La incorporación de las masas indígenas al proceso político – mejor dicho: de los que hablan en nombre de las masas indígenas – no ha conllevado una democratización profunda de la formación de voluntades políticas en el área rural boliviana, sino una consolidación de prácticas autoritarias habituales, pese a la insubordinación de segmentos del campesinado. Numerosos comentaristas han enaltecido la ruralización de la vida política boliviana como signo y resultado de un notable progreso social. Pero la ruralización del conjunto de la nación significa también la pérdida de la urbanidad en el trato social, el descuido de los derechos de terceros, la declinación de la proporcionalidad de los medios y la reaparición de formas arcaicas de hacer trabajo político, todo ello bajo el engañoso renacimiento de lo autóctono. Para decirlo claramente: se experimenta una caída civilizatoria y un descenso del nivel cultural.
En Bolivia la mentalidad favorable al caudillismo está con plena salud. El líder providencial aparece como la solución adecuada, por ser fácilmente comprensible para los sectores con niveles educativos menores. El caudillo está por encima de la laboriosa construcción de consensos, del debate pluralista y de las minucias de la vida institucional. La sociedad convencional confía más en el líder providencial que en el trabajo continuado y complejo de las instituciones. Lo problemático reside en el hecho de que el caudillo no conoce limitaciones a su actuación y perpetúa el legado rutinario de arbitrariedad e imprevisibilidad en la esfera pública.
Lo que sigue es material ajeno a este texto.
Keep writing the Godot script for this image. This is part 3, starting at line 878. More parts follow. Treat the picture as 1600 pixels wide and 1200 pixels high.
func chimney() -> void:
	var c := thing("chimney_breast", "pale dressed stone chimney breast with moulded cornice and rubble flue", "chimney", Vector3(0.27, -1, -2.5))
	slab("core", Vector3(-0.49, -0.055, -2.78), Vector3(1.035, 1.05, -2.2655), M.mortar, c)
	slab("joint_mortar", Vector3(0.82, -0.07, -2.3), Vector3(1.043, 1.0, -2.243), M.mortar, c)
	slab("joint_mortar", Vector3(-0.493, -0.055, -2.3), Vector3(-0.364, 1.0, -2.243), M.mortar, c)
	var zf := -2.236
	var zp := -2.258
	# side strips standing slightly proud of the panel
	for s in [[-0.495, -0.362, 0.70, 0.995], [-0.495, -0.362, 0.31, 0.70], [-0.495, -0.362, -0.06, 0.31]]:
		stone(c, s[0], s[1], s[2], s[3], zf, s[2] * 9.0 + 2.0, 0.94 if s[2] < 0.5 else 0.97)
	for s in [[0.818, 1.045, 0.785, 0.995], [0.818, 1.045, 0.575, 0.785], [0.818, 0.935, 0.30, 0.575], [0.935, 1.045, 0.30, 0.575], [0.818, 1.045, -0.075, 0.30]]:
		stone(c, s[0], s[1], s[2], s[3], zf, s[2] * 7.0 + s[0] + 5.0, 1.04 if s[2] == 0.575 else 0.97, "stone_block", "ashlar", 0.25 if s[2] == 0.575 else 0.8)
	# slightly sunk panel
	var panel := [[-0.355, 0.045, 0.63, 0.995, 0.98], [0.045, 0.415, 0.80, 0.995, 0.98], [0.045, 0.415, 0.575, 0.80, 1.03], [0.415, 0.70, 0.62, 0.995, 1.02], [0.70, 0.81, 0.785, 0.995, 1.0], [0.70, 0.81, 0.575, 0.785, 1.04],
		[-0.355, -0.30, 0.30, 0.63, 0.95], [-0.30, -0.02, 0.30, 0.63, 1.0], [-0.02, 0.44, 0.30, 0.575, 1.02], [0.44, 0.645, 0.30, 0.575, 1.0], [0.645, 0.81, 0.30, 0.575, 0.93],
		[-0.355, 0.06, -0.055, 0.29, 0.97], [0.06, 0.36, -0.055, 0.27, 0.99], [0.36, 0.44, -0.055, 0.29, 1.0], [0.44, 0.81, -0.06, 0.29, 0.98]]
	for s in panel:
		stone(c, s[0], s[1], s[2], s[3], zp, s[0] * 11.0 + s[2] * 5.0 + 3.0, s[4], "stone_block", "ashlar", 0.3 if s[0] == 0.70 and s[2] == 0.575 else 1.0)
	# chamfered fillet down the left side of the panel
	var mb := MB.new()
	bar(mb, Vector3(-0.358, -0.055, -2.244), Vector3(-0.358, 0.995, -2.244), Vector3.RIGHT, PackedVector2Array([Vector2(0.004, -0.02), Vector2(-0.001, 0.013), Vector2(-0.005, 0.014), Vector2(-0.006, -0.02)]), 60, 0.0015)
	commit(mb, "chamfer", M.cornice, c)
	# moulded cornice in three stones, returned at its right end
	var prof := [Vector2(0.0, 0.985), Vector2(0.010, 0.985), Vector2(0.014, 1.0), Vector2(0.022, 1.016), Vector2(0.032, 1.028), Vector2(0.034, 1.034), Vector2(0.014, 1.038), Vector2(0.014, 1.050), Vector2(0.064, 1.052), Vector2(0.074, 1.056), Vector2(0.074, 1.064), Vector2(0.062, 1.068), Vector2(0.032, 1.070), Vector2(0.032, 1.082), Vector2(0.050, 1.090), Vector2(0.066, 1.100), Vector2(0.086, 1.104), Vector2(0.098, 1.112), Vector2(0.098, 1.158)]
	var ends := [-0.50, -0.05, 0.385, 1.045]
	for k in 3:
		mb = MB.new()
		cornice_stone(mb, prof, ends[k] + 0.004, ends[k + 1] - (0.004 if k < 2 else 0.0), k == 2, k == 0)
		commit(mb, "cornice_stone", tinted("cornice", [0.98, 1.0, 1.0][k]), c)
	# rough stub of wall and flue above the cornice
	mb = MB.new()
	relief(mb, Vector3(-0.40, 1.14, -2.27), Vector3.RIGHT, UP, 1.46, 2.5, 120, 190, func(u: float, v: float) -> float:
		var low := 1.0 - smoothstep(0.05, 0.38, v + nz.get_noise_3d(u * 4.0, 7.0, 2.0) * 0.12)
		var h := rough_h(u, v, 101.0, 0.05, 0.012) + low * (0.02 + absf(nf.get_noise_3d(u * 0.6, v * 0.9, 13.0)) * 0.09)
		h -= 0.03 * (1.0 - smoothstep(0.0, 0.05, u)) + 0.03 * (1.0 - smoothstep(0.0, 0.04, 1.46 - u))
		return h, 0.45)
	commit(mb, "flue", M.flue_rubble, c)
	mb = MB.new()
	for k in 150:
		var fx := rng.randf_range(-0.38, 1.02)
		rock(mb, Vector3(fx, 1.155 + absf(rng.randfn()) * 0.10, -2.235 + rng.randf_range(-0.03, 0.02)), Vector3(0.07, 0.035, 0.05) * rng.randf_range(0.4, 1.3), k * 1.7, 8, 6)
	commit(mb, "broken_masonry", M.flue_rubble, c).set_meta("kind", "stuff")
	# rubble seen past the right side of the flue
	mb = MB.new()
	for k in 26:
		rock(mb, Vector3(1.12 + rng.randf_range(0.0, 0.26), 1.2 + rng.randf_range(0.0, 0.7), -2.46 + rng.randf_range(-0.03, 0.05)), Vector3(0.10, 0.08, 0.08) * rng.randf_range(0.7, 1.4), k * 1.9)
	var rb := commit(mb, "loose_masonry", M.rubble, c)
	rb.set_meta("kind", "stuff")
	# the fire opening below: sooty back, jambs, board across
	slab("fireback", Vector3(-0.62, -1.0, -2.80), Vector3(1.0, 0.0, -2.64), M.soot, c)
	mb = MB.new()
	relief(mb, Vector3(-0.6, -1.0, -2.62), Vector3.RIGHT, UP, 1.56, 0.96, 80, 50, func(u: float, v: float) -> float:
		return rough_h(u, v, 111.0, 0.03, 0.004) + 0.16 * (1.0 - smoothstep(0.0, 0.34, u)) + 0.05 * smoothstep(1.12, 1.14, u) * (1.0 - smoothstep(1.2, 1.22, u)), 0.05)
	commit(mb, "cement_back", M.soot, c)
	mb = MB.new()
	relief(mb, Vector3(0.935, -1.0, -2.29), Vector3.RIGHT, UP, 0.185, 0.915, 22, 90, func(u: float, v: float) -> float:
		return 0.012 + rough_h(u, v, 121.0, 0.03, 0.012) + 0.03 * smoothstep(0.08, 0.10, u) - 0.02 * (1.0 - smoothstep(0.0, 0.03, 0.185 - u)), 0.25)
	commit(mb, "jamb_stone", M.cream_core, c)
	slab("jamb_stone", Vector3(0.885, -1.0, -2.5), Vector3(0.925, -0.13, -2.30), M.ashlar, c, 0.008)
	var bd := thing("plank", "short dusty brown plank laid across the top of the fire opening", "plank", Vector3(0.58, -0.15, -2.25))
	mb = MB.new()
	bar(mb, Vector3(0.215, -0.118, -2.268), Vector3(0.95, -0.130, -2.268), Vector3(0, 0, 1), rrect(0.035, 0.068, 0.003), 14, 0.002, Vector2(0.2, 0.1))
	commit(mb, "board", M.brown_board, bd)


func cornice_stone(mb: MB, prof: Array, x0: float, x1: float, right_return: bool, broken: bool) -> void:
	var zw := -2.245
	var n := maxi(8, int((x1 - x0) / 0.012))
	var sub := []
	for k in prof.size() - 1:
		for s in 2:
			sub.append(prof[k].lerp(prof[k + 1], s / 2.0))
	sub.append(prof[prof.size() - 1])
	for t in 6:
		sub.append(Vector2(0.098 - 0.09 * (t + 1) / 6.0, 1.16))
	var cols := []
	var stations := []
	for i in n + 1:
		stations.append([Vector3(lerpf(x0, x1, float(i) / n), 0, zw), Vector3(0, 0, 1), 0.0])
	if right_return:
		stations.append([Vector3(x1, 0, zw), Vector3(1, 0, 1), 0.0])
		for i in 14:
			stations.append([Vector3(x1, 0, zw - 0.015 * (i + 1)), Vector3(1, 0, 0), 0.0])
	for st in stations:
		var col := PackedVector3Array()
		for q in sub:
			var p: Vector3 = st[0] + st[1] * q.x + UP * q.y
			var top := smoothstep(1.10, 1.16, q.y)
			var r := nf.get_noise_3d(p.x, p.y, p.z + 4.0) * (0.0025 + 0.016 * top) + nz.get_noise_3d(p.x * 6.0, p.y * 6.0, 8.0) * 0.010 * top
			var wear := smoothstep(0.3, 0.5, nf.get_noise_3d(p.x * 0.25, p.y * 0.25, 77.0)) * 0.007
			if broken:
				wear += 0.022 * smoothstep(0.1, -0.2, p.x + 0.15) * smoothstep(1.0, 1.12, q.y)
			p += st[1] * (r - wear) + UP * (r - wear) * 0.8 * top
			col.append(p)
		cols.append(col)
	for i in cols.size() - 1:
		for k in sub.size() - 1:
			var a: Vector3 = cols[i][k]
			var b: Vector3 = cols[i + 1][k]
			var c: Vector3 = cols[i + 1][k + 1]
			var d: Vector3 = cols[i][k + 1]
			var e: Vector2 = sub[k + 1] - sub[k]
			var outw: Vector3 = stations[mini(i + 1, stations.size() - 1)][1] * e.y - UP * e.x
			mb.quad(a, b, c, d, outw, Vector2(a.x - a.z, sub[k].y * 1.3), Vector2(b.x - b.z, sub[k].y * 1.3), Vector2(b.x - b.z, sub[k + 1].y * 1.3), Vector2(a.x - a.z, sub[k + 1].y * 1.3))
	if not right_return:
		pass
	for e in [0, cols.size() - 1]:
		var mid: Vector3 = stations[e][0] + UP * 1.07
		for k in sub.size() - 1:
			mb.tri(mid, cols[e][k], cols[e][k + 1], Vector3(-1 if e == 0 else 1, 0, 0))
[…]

Esta problemática puede ser aclarada mediante la reflexión siguiente. Siendo generosos, podemos suponer que las páginas de opinión en periódicos bolivianos no oficialistas son leídas por unas diez mil personas en el país. Siendo aun más generosos, podemos inflar esta cifra hasta alcanzar cien mil ciudadanos que comparten los valores normativos que habitualmente representan esos periódicos: el aprecio positivo del Estado de derecho, el pluralismo ideológico, la protección efectiva del medio ambiente, la defensa de la democracia moderna y el asco ante la frivolidad manipulada y la corrupción generalizada. Es decir: el uno por ciento de la población total es sensible a argumentos racionales y, por otro lado, es crítica con respecto a la cultura del autoritarismo y a las prácticas gubernamentales. Para casi todos los cálculos políticos y electorales del gobierno, este porcentaje de la población puede ser pasado por alto. La fortaleza del régimen reside en que es congruente con el modo de pensar y sentir de una parte muy considerable de esta sociedad.
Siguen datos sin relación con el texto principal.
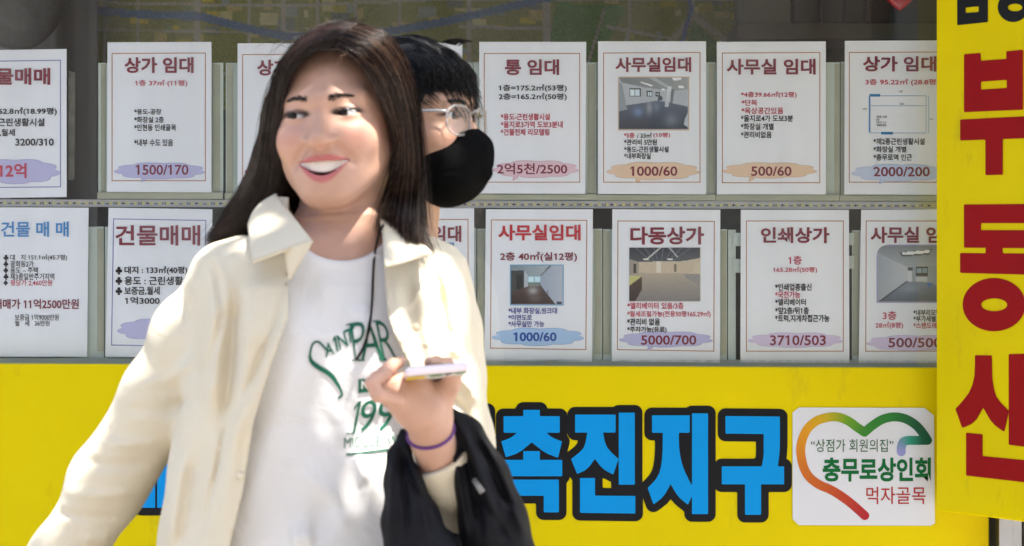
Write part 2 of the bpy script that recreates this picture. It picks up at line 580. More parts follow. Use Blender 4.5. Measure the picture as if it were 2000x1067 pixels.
M_win = mat('far_window_glass', (0.03, 0.04, 0.05), 0.08, 0.6)
M_white = mat('white_wall_paint', (0.62, 0.60, 0.58), 0.75, 0.3, noise=0.08, nscale=12)
M_in = mat('interior_wall_paint', (0.17, 0.165, 0.14), 0.85, 0.2, noise=0.15, nscale=3)
M_infl = mat('interior_floor_tile', (0.12, 0.11, 0.10), 0.5, 0.3, noise=0.1, nscale=5)

tag(mk('ground', *box(-150, 150, -150, 40, -0.6, -0.13), M_asph), kind='structure')
tag(mk('pavement', *box(-40, 40, -6.0, -0.0, -0.125, 0.0), M_pave), kind='structure')
tag(mk('kerb', *box(-40, 40, -6.16, -6.003, -0.126, 0.004), M_kerb), kind='structure')
tag(mk('road_line', *box(-40, 40, -9.6, -9.45, -0.1299, -0.126), M_line), kind='structure')
tag(mk('far_pavement', *box(-40, 40, -16, -13.2, -0.1295, 0.0), M_pave), kind='structure')

def far_building(x0, x1, h, m, ny, label, cat='building'):
    r = empty('street_building', ((x0 + x1) / 2, -16, 0))
    tag(r, label, cat, 'buildings across the street')
    mk('wall', *box(x0, x1, -24, -16, 0, h), m, r)
    nx = max(2, int((x1 - x0) / 2.4))
    st = (h - 1) / ny
    for i in range(nx):
        for j in range(ny):
            cx = x0 + (i + 0.5) * (x1 - x0) / nx; cz = 0.9 + (j + 0.5) * st
            v, f = box(cx - 0.75, cx + 0.75, -16.02, -15.94, cz - st * 0.32, cz + st * 0.32)
            w = mk('window', v, f, M_win, r)
far_building(-26, -9.2, 11.5, M_conc, 4, 'grey concrete office block across the street, left end of the row')
far_building(-9, 3.2, 9.0, M_brickf, 3, 'brown brick shop building across the street, middle of the row')
far_building(3.4, 24, 13.0, M_conc, 4, 'tall concrete block across the street, right end of the row')

# ------------------------------------------------------------------ shop building
shop = empty('shop_building', (0, 0.1, 0))
tag(shop, 'street shop front with a big display window behind yellow signs', 'building')
mk('wall', *box(-5, 0.975, 0.02, 0.22, 0, 1.138), M_render, shop)
mk('wall', *box(-5, 5, 0.02, 0.22, 2.4, 7.5), M_render, shop)
mk('side_wall', *box(-8, -5.002, 0.02, 0.22, 0, 7.5), M_render, shop)
mk('white_pier', *box(1.0, 5, -0.05, 0.22, 0, 2.398), M_white, shop)
mk('steel_post', *box(0.936, 0.962, -0.075, 0.018, 0, 1.136), M_steel, shop)
mk('steel_post', *box(0.9655, 0.982, -0.06, 0.018, 0, 1.136), M_steel, shop)
mk('roof', *box(-8, 5, 0.225, 5, 7.3, 7.5), M_render, shop)
gl = mk('window', *box(-4.9, 0.97, 0.0, 0.005, 1.142, 2.396), M_glass, shop)
v, f = slab([(-900, 697), (1830, 705), (1830, 718), (-900, 709)], 4.512, 4.56)
mk('sill', v, f, M_rail, shop)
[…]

Lo dicho no implica, por supuesto, una carencia de facultades éticas y estéticas en las llamadas mayorías nacionales. En su entorno familiar y grupal casi todos los ciudadanos aplican comportamientos de índole moral y desarrollan preferencias estéticas, pero casi siempre estos valores quedan circunscritos al círculo familiar o a sectores muy reducidos. Lo que falta, precisamente, es que la mayoría de los bolivianos extienda las consideraciones éticas y estéticas al conjunto de la sociedad y al funcionamiento del aparato estatal. Todo esto no significa una esencia nacional de carácter conservador, una identidad invariable y siempre fiel a sí misma, inmune al paso del tiempo. También la Bolivia profunda es pasajera. Las pautas normativas de comportamiento pueden durar varias generaciones, pero pueden ser transformadas paulatinamente por la educación y los contactos con otras culturas. Ahí reside la esperanza para una democratización efectiva de la sociedad boliviana.